Bizi Takip Edin

AMERİKA

Zelenski ABD’de: Ne umdu, ne buldu?

Yayınlanma

Ukrayna Devlet Başkanı Volodimir Zelenski’nin, bazı Beyaz Saray yetkilileri tarafından bile sürpriz olarak görülen ABD ziyareti tamamlandı.

Zelenski’nin önce trenle Polonya’ya geçtiği, oradan da uçakla ABD’ye gittiği ortaya çıktı.

CNN’e konuşan Ukraynalı kaynaklar, Rusya’nın Zelenski’ye zarar verme ihtimaline karşı ABD hükümetinden bazı üst düzey yetkililerle Ukrayna’nın Washington’daki elçilik personeline ziyaret konusunda bilgi verilmediğini söylediler.

Önce Başkan Joe Biden ile bir araya gelen Zelenski, daha sonra Washington’da Kongre’ye seslendi. 

Kongre’de Başkan Yardımcısı Kamala Harris ile Sözcü Nancy Pelosi tarafından karşılanan Zelenski, ateşli sayılan bir konuşma yaptı.

Zelenski, Harris ile Pelosi’ye üzerinde cephedeki askerlerin imzalarının bulunduğu bir Ukrayna bayrağı verdi.

Zelenski, birlikte yaptıkları görüşmede ABD liderine Ukrayna askeri madalyası takdim etti.

‘Verdiğiniz para hayır işi değil, küresel güvenliğe yatırım’

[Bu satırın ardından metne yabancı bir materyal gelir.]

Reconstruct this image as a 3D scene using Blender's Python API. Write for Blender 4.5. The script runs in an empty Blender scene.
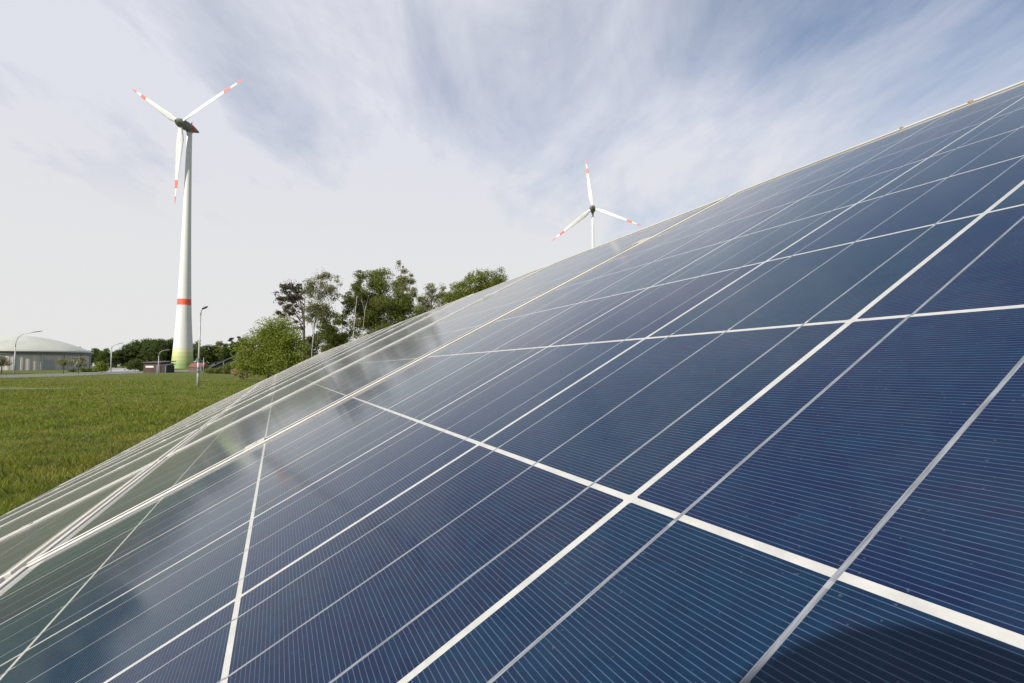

Kongre’de yaptığı konuşmada Zelenski’nin üzerinde durduğu konu, ülkesine daha fazla yardım idi.

Kongre üyelerine “Paranız hayır işine gitmiyor,” diye seslenen Ukraynalı lider, Kiev’e desteğin “küresel güvenlik ve demokrasiye yatırım” olduğunu öne sürdü.

Zaman zaman Kongre üyelerinin ayağa kalkarak alkışladığı Zelenski’nin ağladığı görüldü. 

“Bu savaş dondurulamaz veya ertelenemez. Okyanus veya başka bir şeyin engelleyeceği umuduyla görmezden gelinemez,” diyen Ukraynalı lider, ABD’ye seslenerek, “Dünya size bağlı,” sözlerini sarf etti.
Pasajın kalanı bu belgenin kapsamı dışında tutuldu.